TK: What were they hesitant about?
CS: They wanted another Fugees record!
TK: What was the conversation like to get them off of that idea of another Fugees record and towards the idea of Lauryn doing a solo record?
CS: They never got off it, but they had no choice [but to let her make the album]. So either they do it or she could go to another label, but they did everything to try…Tone and Poke [90s hip-hop production duo The Trackmasters], to the RZA, Puffy…but she had no interest [in using popular established producers].

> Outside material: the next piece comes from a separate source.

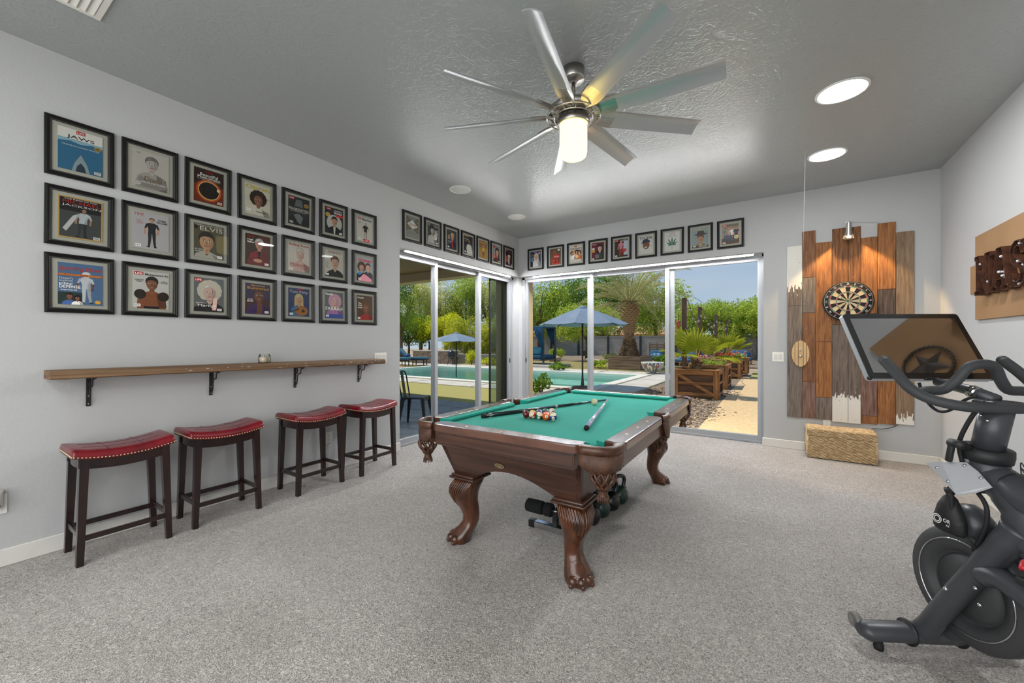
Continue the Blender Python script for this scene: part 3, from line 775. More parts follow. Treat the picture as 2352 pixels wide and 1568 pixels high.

And then after the whole production fiasco, then there was the cover art. They wanted a typical 90s, female R&B cover. It was a real fight, a year and a half of just a struggle to get that record done. It’s crazy how they were very vocal about not liking it, they didn’t like the songs and then the record, not only did it blow up, it made an impact that was just incredible.
TK: Yeah, it changed music. Moving ahead to your book Ruffhouse: From The Streets of Philly to the Top of the 90s Hip Hop Charts. What was the process of putting this book together like?
CS: Nothing’s ever easy but I’m a voracious reader and I never knew what went into writing a book, but I found out. [laughs] It wasn’t easy, I have a great memory, but to go back and get dates and piece things together was difficult. It wasn’t easy but it was enjoyable.
Ruffhouse: From The Streets of Philly to the Top of the 90s Hip Hop Charts is available now.